• [SHORT PROBLEM]: Word for word, transcribe the lines below and drop the pictures.

• [COLLECTED MATERIAL]:
++++++++

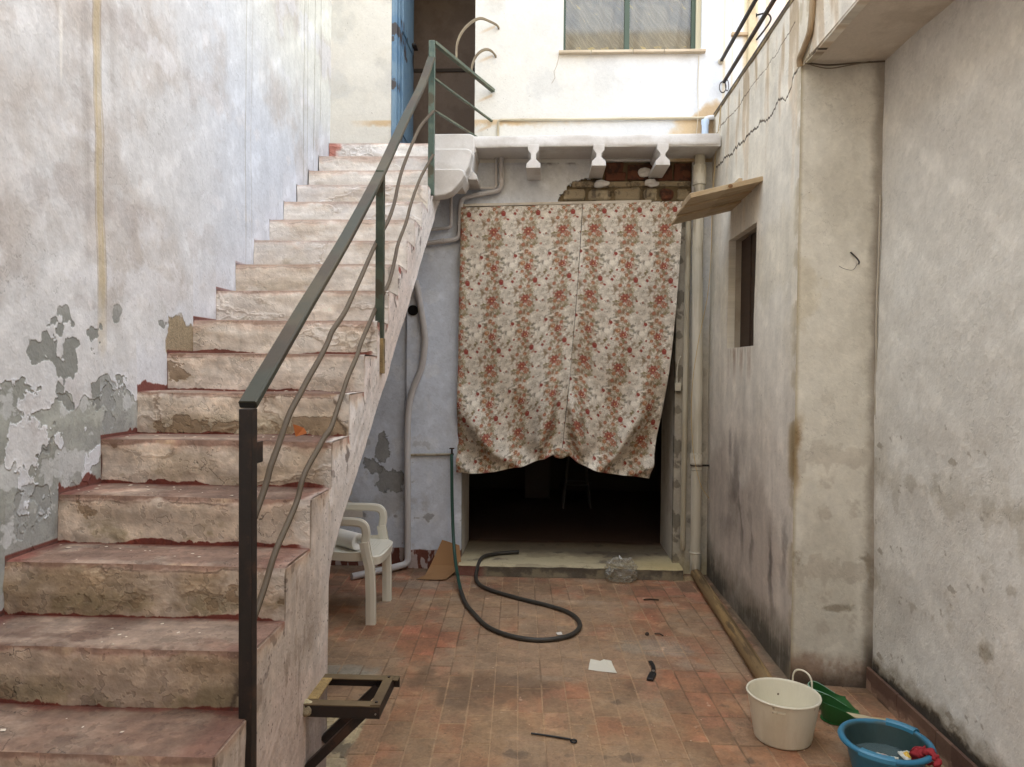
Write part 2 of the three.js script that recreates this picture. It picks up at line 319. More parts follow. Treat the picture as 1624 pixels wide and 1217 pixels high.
// cracks, streaks and grime of the right-hand wall: x is depth from the camera
const CR = [[3.80, 3.20], [3.93, 3.17], [4.02, 3.10], [4.15, 3.135], [4.33, 3.10], [4.5, 3.155], [4.72, 3.13], [5.0, 3.16], [5.3, 3.15], [5.62, 3.18]];
const CR2 = [[3.9, 3.45], [4.2, 3.40], [4.6, 3.42], [5.0, 3.40], [5.3, 3.42], [5.64, 3.43]];
const B1 = boxOf(CR, 0.05), B2 = boxOf(CR2, 0.05);
const rightT = paint(1280, 1664, 3.7, 0, 5.8, 3.7, (d, y, o) => {
  const n1 = S(FA, d * 0.22 + 0.7, y * 0.2), n2 = S(FB, d * 0.5 + 0.1, y * 0.45), n4 = S(FB, d * 1.7 + 0.5, y * 1.6), st = S(FC, d * 2.4, y * 0.13), st2 = S(FC, d * 5.5 + 0.3, y * 0.35), rg = S(FR, d * 0.6, y * 0.6 + 0.4);
  set(o, [222, 217, 204]); mix(o, [211, 204, 189], ss(0.4, 0.65, n1)); mix(o, [216, 208, 188], ss(0.5, 0.75, n2) * 0.5);
  const lo = ss(2.2, 0.9, y); mix(o, [204, 195, 184], lo * 0.75); mix(o, [178, 166, 154], lo * ss(0.45, 0.65, n1) * 0.6);
  const sk = S(FC, d * 1.1 + 0.2, y * 0.22 + 0.3); mul(o, 1 + (st - 0.5) * 0.05 + (sk - 0.5) * 0.11 + (n4 - 0.5) * 0.06); o.h += (st2 - 0.5) * 7 + (sk - 0.5) * 14;
  mix(o, [184, 158, 126], ss(0.55, 0.8, sk) * ss(2.2, 3.2, y) * 0.45);
  // rain streaks below the parapet
  mix(o, [150, 132, 104], ss(0.62, 0.8, sk) * ss(3.1, 3.55, y) * 0.5);
  if (inBox(B1, d, y)) { const q = polyDist(CR, d, y + (n4 - 0.5) * 0.05 + (st2 - 0.5) * 0.03); mix(o, [74, 64, 52], ss(0.0075, 0.002, q + (n2 - 0.5) * 0.008) * 0.9); o.h -= ss(0.01, 0, q) * 80; }
  if (inBox(B2, d, y)) { const q = polyDist(CR2, d, y + (n4 - 0.5) * 0.05); mix(o, [108, 94, 76], ss(0.006, 0.002, q + (n2 - 0.5) * 0.012) * 0.7); o.h -= ss(0.008, 0, q) * 50; }
  // rust below the little window
  mix(o, [142, 116, 96], ss(1.79, 1.74, y) * ss(1.5, 1.74, y) * ss(4.5, 4.6, d) * ss(5.2, 5.1, d) * ss(0.40, 0.75, st2 * 0.6 + n4 * 0.4) * 0.6);
  // hand smears and sooty smudges
  for (const [cx, cy, rx, ry, k] of [[4.88, 0.92, 0.16, 0.30, 0.6], [4.98, 0.62, 0.3, 0.16, 0.42], [4.55, 0.56, 0.05, 0.24, 0.5], [4.12, 0.52, 0.05, 0.24, 0.75], [3.88, 0.66, 0.05, 0.18, 0.5], [4.75, 0.66, 0.04, 0.28, 0.55], [5.05, 1.12, 0.05, 0.12, 0.5]]) {
    const q = Math.hypot((d - cx + (n2 - 0.5) * 0.25) / rx, (y - cy + (d - cx) * 0.3) / ry); if (q < 1.6) mix(o, [100, 92, 86], ss(1.4, 0.0, q + (n4 - 0.5) * 0.7) * k);
  }
  const base = y - 0.02 - 0.24 * Math.max(0, n2 - 0.28) - 0.06 * (st2 - 0.5); mix(o, [118, 108, 92], ss(0.30, -0.02, base + (n4 - 0.5) * 0.12) * 0.65); mix(o, [72, 66, 54], ss(0.06, -0.10, base + (n4 - 0.5) * 0.20) * 0.7 * ss(0.25, 0.55, n4 + st2 * 0.3)); 
  const ed = ss(3.90, 3.79, d); mix(o, [122, 96, 58], ed * ss(1.42, 1.28, y) * ss(0.95, 1.12, y) * ss(0.35, 0.6, n4) * 0.9); mix(o, [160, 146, 116], ed * ss(0.5, 0.7, n4) * 0.5);
  const pit = ss(0.88, 0.93, S(FW, d * 0.6, y * 0.6)) * ss(0.4, 0.6, n2); mix(o, [114, 102, 86], pit * 0.5);
  o.h += (rg - 0.5) * 14 + (n4 - 0.5) * 18;
  wearAndShade(o, d, y, 0.35); grain(o, d, y, 8);
});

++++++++

• [WRITTEN SOLUTION]:
Write part 2 of the three.js script that recreates this picture. It picks up at line 319. More parts follow. Treat the picture as 1624 pixels wide and 1217 pixels high.
// cracks, streaks and grime of the right-hand wall: x is depth from the camera
const CR = [[3.80, 3.20], [3.93, 3.17], [4.02, 3.10], [4.15, 3.135], [4.33, 3.10], [4.5, 3.155], [4.72, 3.13], [5.0, 3.16], [5.3, 3.15], [5.62, 3.18]];
const CR2 = [[3.9, 3.45], [4.2, 3.40], [4.6, 3.42], [5.0, 3.40], [5.3, 3.42], [5.64, 3.43]];
const B1 = boxOf(CR, 0.05), B2 = boxOf(CR2, 0.05);
const rightT = paint(1280, 1664, 3.7, 0, 5.8, 3.7, (d, y, o) => {
  const n1 = S(FA, d * 0.22 + 0.7, y * 0.2), n2 = S(FB, d * 0.5 + 0.1, y * 0.45), n4 = S(FB, d * 1.7 + 0.5, y * 1.6), st = S(FC, d * 2.4, y * 0.13), st2 = S(FC, d * 5.5 + 0.3, y * 0.35), rg = S(FR, d * 0.6, y * 0.6 + 0.4);
  set(o, [222, 217, 204]); mix(o, [211, 204, 189], ss(0.4, 0.65, n1)); mix(o, [216, 208, 188], ss(0.5, 0.75, n2) * 0.5);
  const lo = ss(2.2, 0.9, y); mix(o, [204, 195, 184], lo * 0.75); mix(o, [178, 166, 154], lo * ss(0.45, 0.65, n1) * 0.6);
  const sk = S(FC, d * 1.1 + 0.2, y * 0.22 + 0.3); mul(o, 1 + (st - 0.5) * 0.05 + (sk - 0.5) * 0.11 + (n4 - 0.5) * 0.06); o.h += (st2 - 0.5) * 7 + (sk - 0.5) * 14;
  mix(o, [184, 158, 126], ss(0.55, 0.8, sk) * ss(2.2, 3.2, y) * 0.45);
  // rain streaks below the parapet
  mix(o, [150, 132, 104], ss(0.62, 0.8, sk) * ss(3.1, 3.55, y) * 0.5);
  if (inBox(B1, d, y)) { const q = polyDist(CR, d, y + (n4 - 0.5) * 0.05 + (st2 - 0.5) * 0.03); mix(o, [74, 64, 52], ss(0.0075, 0.002, q + (n2 - 0.5) * 0.008) * 0.9); o.h -= ss(0.01, 0, q) * 80; }
  if (inBox(B2, d, y)) { const q = polyDist(CR2, d, y + (n4 - 0.5) * 0.05); mix(o, [108, 94, 76], ss(0.006, 0.002, q + (n2 - 0.5) * 0.012) * 0.7); o.h -= ss(0.008, 0, q) * 50; }
  // rust below the little window
  mix(o, [142, 116, 96], ss(1.79, 1.74, y) * ss(1.5, 1.74, y) * ss(4.5, 4.6, d) * ss(5.2, 5.1, d) * ss(0.40, 0.75, st2 * 0.6 + n4 * 0.4) * 0.6);
  // hand smears and sooty smudges
  for (const [cx, cy, rx, ry, k] of [[4.88, 0.92, 0.16, 0.30, 0.6], [4.98, 0.62, 0.3, 0.16, 0.42], [4.55, 0.56, 0.05, 0.24, 0.5], [4.12, 0.52, 0.05, 0.24, 0.75], [3.88, 0.66, 0.05, 0.18, 0.5], [4.75, 0.66, 0.04, 0.28, 0.55], [5.05, 1.12, 0.05, 0.12, 0.5]]) {
    const q = Math.hypot((d - cx + (n2 - 0.5) * 0.25) / rx, (y - cy + (d - cx) * 0.3) / ry); if (q < 1.6) mix(o, [100, 92, 86], ss(1.4, 0.0, q + (n4 - 0.5) * 0.7) * k);
  }
  const base = y - 0.02 - 0.24 * Math.max(0, n2 - 0.28) - 0.06 * (st2 - 0.5); mix(o, [118, 108, 92], ss(0.30, -0.02, base + (n4 - 0.5) * 0.12) * 0.65); mix(o, [72, 66, 54], ss(0.06, -0.10, base + (n4 - 0.5) * 0.20) * 0.7 * ss(0.25, 0.55, n4 + st2 * 0.3)); 
  const ed = ss(3.90, 3.79, d); mix(o, [122, 96, 58], ed * ss(1.42, 1.28, y) * ss(0.95, 1.12, y) * ss(0.35, 0.6, n4) * 0.9); mix(o, [160, 146, 116], ed * ss(0.5, 0.7, n4) * 0.5);
  const pit = ss(0.88, 0.93, S(FW, d * 0.6, y * 0.6)) * ss(0.4, 0.6, n2); mix(o, [114, 102, 86], pit * 0.5);
  o.h += (rg - 0.5) * 14 + (n4 - 0.5) * 18;
  wearAndShade(o, d, y, 0.35); grain(o, d, y, 8);
});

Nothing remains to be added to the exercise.